»»

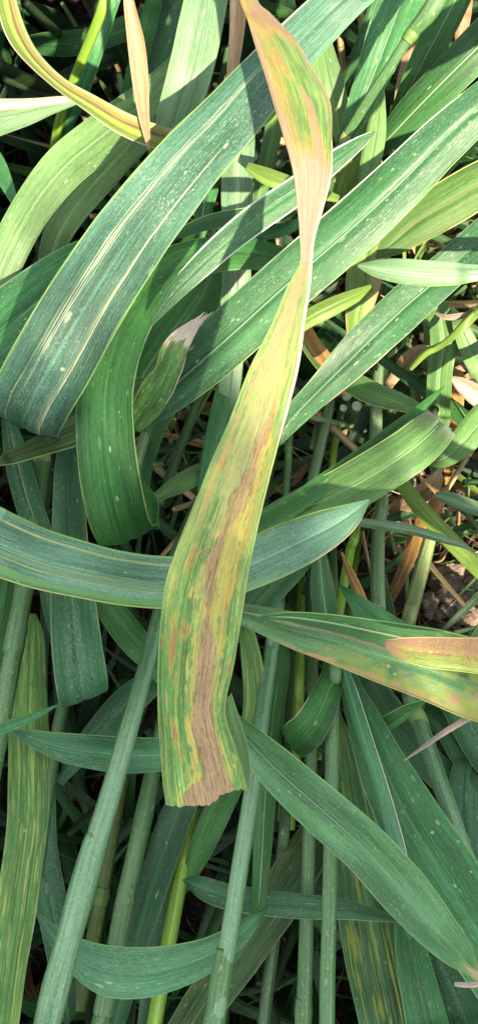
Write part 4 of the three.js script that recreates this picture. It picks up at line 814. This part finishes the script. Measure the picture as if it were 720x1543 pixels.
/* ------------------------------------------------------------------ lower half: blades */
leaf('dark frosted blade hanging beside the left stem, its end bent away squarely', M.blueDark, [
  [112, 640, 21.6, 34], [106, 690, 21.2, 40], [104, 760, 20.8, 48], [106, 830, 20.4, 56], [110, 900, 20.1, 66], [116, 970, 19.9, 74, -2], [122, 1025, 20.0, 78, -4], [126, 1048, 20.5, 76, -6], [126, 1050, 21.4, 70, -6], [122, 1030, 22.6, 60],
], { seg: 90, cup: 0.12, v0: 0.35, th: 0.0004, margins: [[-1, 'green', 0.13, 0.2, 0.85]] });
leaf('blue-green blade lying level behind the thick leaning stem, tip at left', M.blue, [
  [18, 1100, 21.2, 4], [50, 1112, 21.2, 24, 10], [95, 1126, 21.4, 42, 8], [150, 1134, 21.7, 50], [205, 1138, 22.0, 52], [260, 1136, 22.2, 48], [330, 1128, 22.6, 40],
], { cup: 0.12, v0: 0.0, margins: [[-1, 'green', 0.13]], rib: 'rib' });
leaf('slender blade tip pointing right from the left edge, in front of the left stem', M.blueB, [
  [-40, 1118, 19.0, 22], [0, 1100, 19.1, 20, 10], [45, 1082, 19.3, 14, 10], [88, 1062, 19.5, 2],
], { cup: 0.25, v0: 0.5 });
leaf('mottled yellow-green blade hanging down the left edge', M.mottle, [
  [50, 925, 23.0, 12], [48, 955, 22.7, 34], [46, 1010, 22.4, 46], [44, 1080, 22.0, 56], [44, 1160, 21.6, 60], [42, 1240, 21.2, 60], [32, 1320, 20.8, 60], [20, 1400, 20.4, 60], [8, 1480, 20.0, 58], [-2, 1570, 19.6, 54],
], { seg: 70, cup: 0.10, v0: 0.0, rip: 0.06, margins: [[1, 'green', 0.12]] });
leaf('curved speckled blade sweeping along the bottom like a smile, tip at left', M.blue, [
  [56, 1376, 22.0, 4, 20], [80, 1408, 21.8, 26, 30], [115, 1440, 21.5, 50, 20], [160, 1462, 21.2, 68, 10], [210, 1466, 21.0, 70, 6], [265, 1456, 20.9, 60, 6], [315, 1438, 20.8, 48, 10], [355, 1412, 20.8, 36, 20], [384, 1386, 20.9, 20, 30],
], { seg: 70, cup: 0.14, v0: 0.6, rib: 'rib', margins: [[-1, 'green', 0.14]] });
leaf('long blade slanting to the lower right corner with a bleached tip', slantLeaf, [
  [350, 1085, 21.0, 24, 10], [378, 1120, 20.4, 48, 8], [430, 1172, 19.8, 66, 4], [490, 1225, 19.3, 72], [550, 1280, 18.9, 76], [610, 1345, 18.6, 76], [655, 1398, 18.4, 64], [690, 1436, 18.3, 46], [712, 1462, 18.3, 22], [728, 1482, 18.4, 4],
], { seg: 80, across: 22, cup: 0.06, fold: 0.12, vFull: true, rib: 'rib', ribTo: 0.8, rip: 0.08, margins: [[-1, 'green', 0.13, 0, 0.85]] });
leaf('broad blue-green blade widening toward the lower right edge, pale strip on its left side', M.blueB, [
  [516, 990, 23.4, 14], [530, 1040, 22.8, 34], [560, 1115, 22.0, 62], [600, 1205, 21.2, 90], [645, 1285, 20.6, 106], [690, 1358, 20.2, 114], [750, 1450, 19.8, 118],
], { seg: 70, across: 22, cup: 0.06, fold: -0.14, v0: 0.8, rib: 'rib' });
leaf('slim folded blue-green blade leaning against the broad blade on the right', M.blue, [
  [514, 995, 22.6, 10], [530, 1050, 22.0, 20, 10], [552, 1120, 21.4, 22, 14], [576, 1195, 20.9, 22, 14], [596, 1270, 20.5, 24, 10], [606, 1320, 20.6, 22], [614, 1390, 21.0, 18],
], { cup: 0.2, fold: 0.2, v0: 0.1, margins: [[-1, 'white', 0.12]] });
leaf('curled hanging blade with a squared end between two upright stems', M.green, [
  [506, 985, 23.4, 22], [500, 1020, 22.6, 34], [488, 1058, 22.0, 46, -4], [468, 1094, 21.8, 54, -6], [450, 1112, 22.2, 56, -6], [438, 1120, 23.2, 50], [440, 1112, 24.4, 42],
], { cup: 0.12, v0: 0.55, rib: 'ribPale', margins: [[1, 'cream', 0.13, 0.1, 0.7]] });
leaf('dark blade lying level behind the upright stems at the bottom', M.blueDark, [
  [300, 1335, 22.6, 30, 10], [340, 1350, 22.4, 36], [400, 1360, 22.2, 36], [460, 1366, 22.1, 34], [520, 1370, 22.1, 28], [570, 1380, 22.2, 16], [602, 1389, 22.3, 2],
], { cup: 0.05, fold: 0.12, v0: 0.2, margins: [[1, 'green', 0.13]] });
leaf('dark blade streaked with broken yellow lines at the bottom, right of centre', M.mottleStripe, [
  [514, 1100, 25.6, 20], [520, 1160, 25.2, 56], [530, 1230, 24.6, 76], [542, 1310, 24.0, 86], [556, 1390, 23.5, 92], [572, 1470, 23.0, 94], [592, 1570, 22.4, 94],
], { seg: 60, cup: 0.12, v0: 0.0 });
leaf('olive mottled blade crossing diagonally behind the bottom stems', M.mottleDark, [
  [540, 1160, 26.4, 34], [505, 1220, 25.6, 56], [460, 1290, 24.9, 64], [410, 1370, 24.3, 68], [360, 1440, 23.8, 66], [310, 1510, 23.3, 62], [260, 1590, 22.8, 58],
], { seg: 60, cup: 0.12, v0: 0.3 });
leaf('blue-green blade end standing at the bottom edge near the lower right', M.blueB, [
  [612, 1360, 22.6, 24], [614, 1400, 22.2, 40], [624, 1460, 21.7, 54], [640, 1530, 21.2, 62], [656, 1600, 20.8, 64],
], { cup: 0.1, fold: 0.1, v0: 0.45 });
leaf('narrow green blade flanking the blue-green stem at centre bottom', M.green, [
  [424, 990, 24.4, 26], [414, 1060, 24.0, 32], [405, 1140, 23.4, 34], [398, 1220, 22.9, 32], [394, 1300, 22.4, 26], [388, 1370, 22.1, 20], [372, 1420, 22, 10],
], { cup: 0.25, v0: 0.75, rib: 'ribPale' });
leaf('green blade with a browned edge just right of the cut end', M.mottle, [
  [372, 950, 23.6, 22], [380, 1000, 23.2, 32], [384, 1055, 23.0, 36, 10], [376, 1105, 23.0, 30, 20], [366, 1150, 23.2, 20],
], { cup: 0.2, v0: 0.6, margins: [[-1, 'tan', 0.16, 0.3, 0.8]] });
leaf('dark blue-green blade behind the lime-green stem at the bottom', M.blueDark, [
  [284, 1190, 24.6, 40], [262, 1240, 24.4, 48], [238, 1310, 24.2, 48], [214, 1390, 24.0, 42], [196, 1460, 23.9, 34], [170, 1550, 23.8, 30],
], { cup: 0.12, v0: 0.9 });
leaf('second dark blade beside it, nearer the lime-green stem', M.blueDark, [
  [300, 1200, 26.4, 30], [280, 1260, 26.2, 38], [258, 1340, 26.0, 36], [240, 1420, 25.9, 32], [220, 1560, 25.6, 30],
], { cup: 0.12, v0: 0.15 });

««
»»

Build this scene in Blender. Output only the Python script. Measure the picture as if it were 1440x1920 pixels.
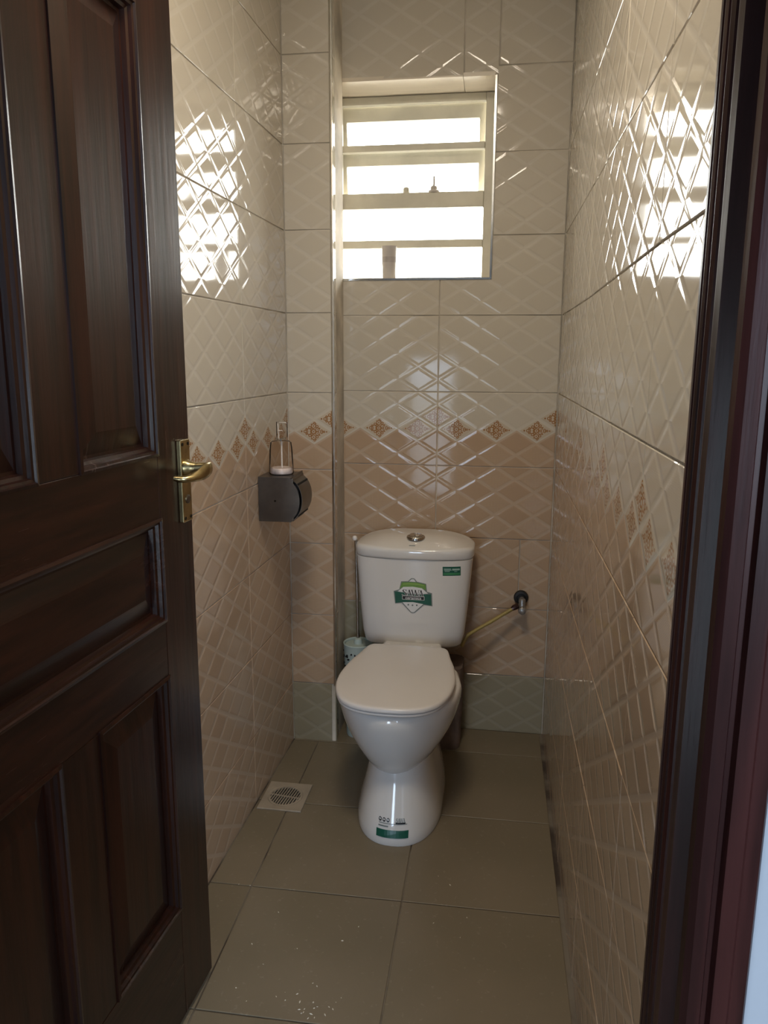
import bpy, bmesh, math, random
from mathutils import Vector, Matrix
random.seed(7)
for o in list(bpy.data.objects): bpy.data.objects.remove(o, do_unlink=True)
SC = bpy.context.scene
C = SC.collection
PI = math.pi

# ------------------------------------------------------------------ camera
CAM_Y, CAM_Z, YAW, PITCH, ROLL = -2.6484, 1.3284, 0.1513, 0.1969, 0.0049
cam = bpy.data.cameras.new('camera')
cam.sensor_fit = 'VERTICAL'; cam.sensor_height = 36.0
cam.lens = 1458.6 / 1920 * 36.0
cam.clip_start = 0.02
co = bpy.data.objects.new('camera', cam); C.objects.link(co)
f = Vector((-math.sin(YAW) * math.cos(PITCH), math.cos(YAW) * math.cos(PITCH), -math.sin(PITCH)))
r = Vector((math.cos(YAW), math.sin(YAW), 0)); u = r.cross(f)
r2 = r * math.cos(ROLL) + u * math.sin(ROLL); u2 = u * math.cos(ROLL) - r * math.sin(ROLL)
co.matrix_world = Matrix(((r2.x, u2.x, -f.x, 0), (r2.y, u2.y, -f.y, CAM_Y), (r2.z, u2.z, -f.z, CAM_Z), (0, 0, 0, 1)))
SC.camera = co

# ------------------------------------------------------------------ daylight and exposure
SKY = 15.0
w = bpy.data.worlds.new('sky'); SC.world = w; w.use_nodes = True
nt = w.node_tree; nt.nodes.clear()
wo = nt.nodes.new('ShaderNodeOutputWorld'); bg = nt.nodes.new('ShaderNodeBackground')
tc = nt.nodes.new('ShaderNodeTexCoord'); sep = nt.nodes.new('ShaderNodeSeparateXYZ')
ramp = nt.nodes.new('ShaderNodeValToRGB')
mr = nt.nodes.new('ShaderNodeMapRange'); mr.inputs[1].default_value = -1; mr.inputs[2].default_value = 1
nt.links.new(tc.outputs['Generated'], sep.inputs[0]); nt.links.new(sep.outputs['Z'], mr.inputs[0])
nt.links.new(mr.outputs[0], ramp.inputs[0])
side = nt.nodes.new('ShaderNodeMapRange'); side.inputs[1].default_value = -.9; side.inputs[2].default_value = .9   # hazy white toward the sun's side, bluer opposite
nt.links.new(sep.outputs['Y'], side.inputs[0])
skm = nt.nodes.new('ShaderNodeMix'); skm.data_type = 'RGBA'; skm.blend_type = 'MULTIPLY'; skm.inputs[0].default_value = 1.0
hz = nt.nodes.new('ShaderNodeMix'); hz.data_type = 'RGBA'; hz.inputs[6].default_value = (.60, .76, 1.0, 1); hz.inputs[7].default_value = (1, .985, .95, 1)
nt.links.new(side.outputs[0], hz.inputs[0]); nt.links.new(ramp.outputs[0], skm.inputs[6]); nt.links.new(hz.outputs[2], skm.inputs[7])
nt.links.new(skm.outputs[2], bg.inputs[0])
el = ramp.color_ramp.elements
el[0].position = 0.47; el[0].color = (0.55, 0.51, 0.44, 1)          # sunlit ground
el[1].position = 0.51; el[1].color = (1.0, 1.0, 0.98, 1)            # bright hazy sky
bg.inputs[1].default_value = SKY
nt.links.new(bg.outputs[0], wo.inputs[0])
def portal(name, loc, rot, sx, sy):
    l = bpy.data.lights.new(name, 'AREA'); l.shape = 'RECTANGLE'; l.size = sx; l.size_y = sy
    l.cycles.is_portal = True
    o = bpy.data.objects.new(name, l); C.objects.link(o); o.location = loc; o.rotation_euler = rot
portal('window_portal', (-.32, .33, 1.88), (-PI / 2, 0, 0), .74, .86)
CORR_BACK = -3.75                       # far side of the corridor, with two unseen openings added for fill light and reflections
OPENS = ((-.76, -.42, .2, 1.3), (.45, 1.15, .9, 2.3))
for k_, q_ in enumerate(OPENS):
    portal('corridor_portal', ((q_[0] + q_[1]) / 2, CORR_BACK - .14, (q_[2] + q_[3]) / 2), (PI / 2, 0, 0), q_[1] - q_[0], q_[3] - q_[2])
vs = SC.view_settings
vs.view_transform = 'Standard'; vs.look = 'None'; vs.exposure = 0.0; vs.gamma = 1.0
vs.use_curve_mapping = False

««
»»

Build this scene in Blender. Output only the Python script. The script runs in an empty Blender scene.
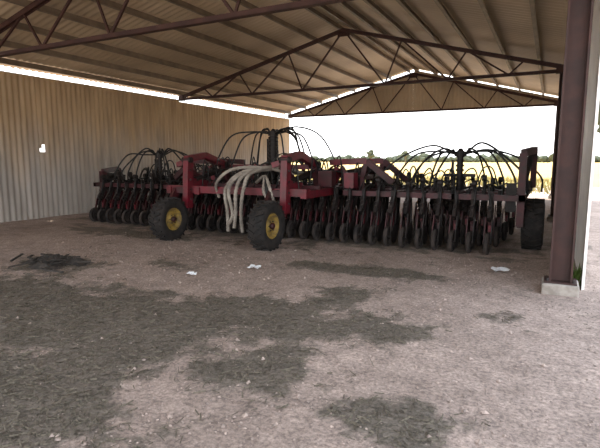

««

* [What the task asks]: Display every line of the listing that contains the string "stems".

* [Full output]:
leaf('curled hanging blade with a squared end between two upright stems', M.green, [
leaf('dark blade lying level behind the upright stems at the bottom', M.blueDark, [
leaf('olive mottled blade crossing diagonally behind the bottom stems', M.mottleDark, [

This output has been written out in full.